Step 3: Update internal links to point to final 200 URLs. Go through your top pages and make sure every internal link points directly to the live URL, not to a redirect. This is tedious. Do it anyway. It reduces crawl waste and makes your link graph cleaner.
Step 4: Build hubs and clusters with two-way links. Map each hub to its cluster pages. The hub links down to each cluster page. Each cluster page links back up to the hub. Add a few peer links between cluster pages when the topics genuinely connect. Don’t force it.
Step 5: Add one contextual link near the top of key pages. Don’t wait until the bottom of an article to link somewhere important. If a page matters to your business, link to it early, from a relevant surrounding sentence, using a clear anchor phrase.

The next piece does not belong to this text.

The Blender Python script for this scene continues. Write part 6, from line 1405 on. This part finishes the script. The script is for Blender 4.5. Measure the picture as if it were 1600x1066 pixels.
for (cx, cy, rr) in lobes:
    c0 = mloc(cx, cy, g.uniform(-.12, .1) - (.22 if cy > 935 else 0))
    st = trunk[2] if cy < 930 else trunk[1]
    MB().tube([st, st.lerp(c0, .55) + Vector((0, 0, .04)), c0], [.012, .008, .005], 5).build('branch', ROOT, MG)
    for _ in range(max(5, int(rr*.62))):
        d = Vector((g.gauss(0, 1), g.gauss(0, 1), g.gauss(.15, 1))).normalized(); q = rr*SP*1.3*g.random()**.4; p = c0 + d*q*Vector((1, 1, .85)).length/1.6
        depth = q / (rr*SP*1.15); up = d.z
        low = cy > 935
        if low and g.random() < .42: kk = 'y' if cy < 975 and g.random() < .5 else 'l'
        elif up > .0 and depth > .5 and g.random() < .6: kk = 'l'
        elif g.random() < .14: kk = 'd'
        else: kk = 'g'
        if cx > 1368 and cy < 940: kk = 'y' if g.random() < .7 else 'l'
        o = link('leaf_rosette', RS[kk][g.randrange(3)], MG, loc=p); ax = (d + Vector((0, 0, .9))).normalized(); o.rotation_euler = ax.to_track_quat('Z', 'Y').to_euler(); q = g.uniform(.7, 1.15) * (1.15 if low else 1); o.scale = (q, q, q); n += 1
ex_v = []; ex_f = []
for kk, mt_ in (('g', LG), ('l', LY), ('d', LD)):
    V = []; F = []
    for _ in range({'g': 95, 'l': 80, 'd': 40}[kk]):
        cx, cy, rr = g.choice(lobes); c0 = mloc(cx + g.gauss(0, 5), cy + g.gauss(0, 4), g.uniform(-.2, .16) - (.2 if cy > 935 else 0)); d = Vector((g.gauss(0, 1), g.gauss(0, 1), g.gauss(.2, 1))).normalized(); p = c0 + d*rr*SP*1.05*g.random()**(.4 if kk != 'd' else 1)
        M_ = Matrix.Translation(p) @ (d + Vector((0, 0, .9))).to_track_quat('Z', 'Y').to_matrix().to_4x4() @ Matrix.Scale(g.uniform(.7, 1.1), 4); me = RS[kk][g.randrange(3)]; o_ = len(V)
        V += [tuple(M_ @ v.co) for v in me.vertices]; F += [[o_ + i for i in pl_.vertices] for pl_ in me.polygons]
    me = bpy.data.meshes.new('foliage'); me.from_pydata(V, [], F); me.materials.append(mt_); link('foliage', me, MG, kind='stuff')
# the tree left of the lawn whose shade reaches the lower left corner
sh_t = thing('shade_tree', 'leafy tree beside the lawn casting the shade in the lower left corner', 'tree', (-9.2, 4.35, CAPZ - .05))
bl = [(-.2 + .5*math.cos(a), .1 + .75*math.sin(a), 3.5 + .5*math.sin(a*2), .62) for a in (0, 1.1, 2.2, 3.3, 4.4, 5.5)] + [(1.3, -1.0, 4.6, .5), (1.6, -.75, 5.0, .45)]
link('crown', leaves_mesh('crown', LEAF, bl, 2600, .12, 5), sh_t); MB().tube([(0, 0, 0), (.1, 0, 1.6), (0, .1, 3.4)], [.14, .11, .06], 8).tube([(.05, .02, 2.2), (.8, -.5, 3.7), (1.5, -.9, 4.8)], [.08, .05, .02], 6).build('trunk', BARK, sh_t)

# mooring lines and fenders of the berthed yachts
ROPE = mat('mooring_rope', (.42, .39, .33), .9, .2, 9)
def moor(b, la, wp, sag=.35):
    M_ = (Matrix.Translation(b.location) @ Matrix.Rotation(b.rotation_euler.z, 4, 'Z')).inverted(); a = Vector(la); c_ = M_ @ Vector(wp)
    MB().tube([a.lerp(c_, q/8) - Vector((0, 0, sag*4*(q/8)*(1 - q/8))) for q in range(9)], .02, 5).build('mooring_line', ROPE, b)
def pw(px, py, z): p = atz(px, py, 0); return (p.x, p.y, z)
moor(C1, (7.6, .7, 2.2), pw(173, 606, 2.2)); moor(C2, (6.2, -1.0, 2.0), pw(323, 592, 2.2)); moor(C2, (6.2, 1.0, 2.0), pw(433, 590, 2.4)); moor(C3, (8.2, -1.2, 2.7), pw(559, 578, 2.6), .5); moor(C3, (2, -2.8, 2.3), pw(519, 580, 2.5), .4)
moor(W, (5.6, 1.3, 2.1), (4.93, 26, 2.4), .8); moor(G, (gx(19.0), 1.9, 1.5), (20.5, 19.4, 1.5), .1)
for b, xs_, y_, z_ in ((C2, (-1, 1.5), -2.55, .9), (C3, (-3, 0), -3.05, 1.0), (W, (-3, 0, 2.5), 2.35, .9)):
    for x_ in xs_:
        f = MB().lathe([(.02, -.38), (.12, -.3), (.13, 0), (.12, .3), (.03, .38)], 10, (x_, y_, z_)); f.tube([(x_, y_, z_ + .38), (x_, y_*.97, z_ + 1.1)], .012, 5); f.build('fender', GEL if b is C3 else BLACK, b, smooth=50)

Step 6: Set up a publishing checklist. Every new page that goes live should have at least one inbound link from an existing page before it publishes. One rule, enforced consistently, eliminates orphan pages almost entirely.
What to Track
You don’t need a dashboard full of metrics. Watch these four things.
Orphan rate across indexable URLs. Index coverage in Google Search Console. The share of internal links hitting redirects instead of 200 URLs. And crawl depth for your priority pages.
If those four numbers are moving in the right direction, your internal linking system is working. If one spikes after a site update or content migration, you know exactly where to look.
Set up a quarterly audit. Assign someone to own template links and someone to own content links. Without ownership, link rot spreads quietly and pages start slipping in rankings for reasons that look mysterious but aren’t.
Internal linking isn’t complicated. But it does require a system. Build the system once, maintain it consistently, and your site will be easier for both crawlers and real people to navigate. That’s the whole point.
Need help auditing your current link structure? Start with your redirects and work forward from there.